Charles-Ramond

Charles Ramond est Professeur des Universités au Département de philosophie de l’Université Paris 8 Vincennes Saint-Denis, où il anime le Séminaire Spinoza à Paris 8. Dernières publications : Spinoza Contemporain –Philosophie, Éthique, Politique, Préface de Alain Séguy-Duclot, Paris : L’Harmattan (« La philosophie en commun »), 2016, 491 p ; Dictionnaire Derrida, Paris : Ellipses, 2016, 254 p. ; Sentiment d’Injustice et Chanson Populaire (avec Jeanne Proust), Sampzon : éditions Delatour France, 2017, 253 p. ; Derrida –Une philosophie de l’écriture, Paris : Ellipses (Collection « Aimer les philosophes »), 2018, 220 p.


 

Préférence et justification. Pour une séparation – spinoziste ? – de la politique et de la morale 

Les « valeurs » que nous respectons (comme par exemple « liberté / égalité / fraternité ») sont souvent considérées comme la « justification » profonde de l’action individuelle ou publique, et constituent une sorte de « ligne rouge », de limite à ne pas franchir, une transcendance que même le vote ne devrait pas pouvoir remettre en question. C’est pourquoi sans doute la « justification » conserve une telle importance dans nos sociétés et nos pensées, à tel point qu’il nous est devenu difficile, pour ne pas dire honteux, d’agir ou de penser sans « justifications ». Cependant, qu’elle se fasse par référence à des valeurs morales ou par rapport à des délibérations rationnelles, cette valorisation constante de la « justification », dans nos démocraties délibératives et morales ne peut se développer qu’à condition de soigneusement masquer l’autre pôle, l’autre pilier, de ces mêmes démocraties : à savoir le fait que le vote y est par définition injustifiéet préférentiel.
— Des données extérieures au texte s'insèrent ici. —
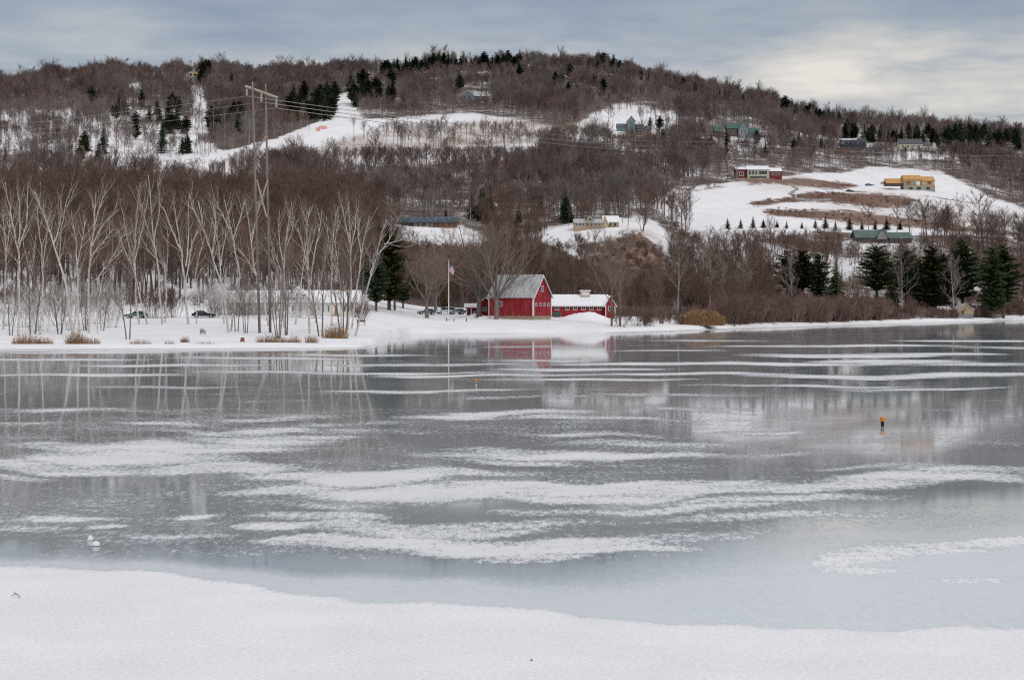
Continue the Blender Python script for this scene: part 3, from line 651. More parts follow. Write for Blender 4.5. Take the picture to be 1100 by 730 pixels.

Dans l’isoloir, nous exprimons une « préférence », justifiée ou non. Et la souveraineté comme la loi proviennent de ces préférences. J’essaierai de montrer que la philosophie de Spinoza peut offrir une ressource philosophique pour une réhabilitation de la « préférence » par rapport à la « justification », et pour nous aider à faire ainsi un progrès dans la séparation (non encore achevée) de la politique et de la morale comme jadis de la théologie et de la politique, puis des Églises et de l’État.